Enhancing spin squeezing using soft-core interactions

We propose a protocol for preparing spin squeezed states in controllable atomic, molecular, and optical systems, with particular relevance to emerging optical clock platforms compatible with Rydberg interactions. By combining a short-range, soft-core potential with an external drive, we can transform naturally emerging Ising interactions into an XX spin model while opening a many-body gap. The gap helps maintain the system within a collective manifold of states where metrologically useful spin squeezing can be generated. We examine the robustness of our protocol to experimentally relevant decoherence and show favorable performance over typical protocols lacking gap protection. For example, in a 14 x 14 system, we observe that soft-core interactions can generate spin squeezing comparable to an all-to-all Ising model even in the presence of relevant decoherence, the same amount of squeezing as the decoherence-free XX spin model with 1/r3 dipolar interactions, and a 5.8 dB gain over the decoherence-free XX spin model with 1/r6 interactions.

Automated summary

We propose a protocol for generating spin squeezed states in controllable atomic, molecular, and optical systems, particularly in optical clock platforms compatible with Rydberg interactions.
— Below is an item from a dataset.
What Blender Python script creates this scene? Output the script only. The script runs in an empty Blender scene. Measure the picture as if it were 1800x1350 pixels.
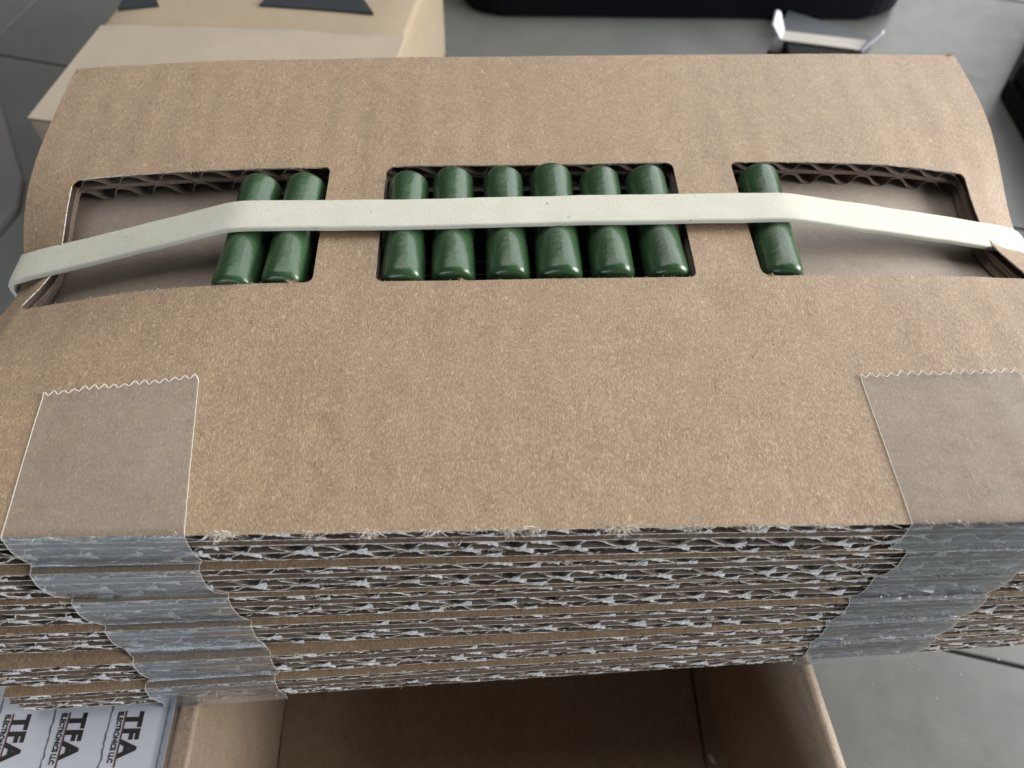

By combining short-range, soft-core potential with an external drive, we can convert naturally occurring Ising interactions into an XX spin model and create a many-body gap. This gap helps to maintain the system within a collective manifold of states where useful spin squeezing can be generated. The protocol demonstrates robustness against experimentally relevant decoherence and outperforms typical protocols without gap protection, achieving significant levels of spin squeezing.